## Written exercise
Identify all lines in the data containing the string "from". Copy them out.

## Given data
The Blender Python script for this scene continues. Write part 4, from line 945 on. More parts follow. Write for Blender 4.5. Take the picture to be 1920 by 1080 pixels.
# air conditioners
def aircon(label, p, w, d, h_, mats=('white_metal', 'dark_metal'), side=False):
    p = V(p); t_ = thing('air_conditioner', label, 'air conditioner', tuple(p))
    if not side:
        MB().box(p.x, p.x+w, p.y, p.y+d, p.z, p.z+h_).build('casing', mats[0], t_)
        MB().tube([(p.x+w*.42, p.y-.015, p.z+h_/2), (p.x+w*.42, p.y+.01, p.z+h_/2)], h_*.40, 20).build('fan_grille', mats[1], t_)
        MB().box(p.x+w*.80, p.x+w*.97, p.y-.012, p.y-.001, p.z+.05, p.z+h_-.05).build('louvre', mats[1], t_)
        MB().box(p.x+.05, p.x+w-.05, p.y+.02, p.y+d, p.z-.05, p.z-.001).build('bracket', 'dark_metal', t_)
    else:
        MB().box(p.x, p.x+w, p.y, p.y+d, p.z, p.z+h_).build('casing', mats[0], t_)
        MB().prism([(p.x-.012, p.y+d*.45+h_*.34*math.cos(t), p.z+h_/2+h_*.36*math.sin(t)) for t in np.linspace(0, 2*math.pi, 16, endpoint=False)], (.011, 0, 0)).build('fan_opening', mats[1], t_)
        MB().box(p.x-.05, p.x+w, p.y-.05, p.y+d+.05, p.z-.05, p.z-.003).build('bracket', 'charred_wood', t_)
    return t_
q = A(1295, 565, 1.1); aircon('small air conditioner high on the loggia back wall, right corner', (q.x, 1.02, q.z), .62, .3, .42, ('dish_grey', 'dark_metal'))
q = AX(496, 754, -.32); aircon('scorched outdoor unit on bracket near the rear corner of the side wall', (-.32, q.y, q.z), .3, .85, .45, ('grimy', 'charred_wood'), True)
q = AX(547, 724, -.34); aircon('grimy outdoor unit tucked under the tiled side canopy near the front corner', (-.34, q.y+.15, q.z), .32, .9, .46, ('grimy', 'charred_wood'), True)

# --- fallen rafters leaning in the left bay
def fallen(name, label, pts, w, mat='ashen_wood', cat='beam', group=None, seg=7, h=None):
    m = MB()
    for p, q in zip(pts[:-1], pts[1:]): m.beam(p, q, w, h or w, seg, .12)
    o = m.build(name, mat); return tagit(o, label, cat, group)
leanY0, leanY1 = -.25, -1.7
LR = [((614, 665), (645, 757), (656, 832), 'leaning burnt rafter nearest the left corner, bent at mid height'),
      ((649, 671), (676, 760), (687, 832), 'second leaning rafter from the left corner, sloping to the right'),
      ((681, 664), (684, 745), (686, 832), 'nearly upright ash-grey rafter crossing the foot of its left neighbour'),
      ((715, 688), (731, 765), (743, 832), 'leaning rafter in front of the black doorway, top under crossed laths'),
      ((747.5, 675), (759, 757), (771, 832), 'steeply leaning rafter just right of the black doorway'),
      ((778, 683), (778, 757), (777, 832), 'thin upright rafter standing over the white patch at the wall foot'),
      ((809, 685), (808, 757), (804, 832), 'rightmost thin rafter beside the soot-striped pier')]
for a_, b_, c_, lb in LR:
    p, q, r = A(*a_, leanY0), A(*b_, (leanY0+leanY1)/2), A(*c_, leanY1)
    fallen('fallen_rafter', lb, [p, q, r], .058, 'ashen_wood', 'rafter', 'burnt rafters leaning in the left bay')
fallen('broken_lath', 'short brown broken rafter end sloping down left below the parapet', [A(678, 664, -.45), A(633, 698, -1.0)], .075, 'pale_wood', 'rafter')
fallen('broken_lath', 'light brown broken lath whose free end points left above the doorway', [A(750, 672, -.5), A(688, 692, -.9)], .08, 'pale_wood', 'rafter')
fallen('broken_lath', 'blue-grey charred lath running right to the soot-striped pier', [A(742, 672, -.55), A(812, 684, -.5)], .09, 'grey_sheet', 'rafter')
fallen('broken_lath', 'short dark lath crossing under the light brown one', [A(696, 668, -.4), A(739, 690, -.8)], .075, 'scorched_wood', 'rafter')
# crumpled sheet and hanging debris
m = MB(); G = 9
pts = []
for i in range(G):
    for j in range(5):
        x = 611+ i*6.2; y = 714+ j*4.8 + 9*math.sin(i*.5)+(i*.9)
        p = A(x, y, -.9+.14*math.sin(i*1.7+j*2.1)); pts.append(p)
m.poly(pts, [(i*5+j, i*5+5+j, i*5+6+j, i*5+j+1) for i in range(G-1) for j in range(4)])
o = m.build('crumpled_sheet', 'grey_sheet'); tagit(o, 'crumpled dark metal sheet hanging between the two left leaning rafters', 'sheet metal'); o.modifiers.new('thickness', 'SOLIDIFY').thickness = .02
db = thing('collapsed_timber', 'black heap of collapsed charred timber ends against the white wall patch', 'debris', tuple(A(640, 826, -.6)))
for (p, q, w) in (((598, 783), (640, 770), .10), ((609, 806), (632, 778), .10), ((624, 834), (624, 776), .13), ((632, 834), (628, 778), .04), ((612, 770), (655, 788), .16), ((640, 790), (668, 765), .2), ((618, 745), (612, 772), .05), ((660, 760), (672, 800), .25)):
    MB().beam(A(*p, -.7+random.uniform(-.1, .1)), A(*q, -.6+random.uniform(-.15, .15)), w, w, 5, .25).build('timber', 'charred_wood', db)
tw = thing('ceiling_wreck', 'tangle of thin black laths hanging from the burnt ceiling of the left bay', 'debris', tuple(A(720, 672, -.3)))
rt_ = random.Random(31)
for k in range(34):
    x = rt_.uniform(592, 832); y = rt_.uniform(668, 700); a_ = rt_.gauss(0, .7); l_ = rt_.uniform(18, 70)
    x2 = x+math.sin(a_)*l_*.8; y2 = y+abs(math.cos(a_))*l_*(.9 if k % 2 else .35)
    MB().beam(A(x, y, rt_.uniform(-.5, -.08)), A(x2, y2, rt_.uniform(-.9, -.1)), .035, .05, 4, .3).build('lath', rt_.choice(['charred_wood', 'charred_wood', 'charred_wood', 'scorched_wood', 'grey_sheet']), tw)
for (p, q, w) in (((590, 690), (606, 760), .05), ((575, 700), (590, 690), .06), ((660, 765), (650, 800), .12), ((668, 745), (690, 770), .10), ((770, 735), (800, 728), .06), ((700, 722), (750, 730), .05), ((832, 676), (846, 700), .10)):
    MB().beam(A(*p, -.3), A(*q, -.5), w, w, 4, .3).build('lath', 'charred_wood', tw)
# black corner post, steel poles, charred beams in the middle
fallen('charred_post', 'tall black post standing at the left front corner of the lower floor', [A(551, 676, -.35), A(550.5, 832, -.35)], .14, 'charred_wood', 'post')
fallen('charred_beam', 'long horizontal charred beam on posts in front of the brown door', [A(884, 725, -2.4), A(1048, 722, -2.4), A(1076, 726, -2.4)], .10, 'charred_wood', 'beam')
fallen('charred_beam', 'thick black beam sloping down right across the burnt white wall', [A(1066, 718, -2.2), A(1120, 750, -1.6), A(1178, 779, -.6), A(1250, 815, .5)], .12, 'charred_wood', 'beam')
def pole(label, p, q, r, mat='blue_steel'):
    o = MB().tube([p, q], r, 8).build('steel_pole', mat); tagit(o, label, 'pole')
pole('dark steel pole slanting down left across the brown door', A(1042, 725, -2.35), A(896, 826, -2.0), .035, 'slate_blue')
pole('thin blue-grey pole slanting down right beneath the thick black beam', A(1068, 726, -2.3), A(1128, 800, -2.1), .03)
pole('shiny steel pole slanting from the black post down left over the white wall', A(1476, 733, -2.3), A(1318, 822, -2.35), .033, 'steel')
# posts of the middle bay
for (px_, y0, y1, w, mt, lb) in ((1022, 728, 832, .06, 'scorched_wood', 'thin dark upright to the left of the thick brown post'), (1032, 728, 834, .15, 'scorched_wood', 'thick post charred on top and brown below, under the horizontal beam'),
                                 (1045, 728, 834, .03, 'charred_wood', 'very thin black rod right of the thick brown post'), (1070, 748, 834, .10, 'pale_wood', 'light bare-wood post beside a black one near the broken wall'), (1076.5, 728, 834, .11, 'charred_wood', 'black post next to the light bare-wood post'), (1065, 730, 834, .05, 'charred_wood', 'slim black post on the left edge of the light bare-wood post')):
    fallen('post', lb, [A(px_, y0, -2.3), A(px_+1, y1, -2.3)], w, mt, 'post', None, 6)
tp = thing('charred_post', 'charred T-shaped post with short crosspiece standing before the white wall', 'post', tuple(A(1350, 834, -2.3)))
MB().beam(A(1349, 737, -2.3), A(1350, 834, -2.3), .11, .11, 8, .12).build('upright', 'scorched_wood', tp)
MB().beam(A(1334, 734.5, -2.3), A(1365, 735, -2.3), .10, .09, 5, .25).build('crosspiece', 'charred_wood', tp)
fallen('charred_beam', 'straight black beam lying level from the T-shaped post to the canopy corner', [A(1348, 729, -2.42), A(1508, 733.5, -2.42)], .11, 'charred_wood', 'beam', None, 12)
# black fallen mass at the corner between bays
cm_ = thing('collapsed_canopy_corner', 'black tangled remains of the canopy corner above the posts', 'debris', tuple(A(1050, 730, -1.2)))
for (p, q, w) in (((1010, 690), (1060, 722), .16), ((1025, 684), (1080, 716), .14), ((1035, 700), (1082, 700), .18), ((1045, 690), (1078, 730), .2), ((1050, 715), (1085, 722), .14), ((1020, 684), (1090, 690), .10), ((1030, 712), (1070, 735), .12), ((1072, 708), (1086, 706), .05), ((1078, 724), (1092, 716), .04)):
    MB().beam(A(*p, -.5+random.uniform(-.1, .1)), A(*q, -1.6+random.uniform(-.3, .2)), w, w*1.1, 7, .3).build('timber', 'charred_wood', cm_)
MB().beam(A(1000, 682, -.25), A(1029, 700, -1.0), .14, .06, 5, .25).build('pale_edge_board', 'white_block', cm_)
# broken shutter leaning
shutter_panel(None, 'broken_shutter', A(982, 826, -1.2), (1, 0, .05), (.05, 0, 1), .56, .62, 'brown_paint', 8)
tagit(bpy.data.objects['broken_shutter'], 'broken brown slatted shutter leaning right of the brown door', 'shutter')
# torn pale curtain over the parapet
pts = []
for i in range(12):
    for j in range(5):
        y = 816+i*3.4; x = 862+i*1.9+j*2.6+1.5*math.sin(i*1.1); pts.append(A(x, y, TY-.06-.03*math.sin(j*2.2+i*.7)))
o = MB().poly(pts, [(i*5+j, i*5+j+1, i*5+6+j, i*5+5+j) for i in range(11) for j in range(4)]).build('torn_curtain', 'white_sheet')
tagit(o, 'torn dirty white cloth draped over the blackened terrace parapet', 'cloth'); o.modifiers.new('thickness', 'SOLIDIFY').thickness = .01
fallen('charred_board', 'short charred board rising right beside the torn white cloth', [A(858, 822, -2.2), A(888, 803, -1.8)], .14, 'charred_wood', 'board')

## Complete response
The Blender Python script for this scene continues. Write part 4, from line 945 on. More parts follow. Write for Blender 4.5. Take the picture to be 1920 by 1080 pixels.
      ((649, 671), (676, 760), (687, 832), 'second leaning rafter from the left corner, sloping to the right'),
tw = thing('ceiling_wreck', 'tangle of thin black laths hanging from the burnt ceiling of the left bay', 'debris', tuple(A(720, 672, -.3)))
pole('shiny steel pole slanting from the black post down left over the white wall', A(1476, 733, -2.3), A(1318, 822, -2.35), .033, 'steel')
fallen('charred_beam', 'straight black beam lying level from the T-shaped post to the canopy corner', [A(1348, 729, -2.42), A(1508, 733.5, -2.42)], .11, 'charred_wood', 'beam', None, 12)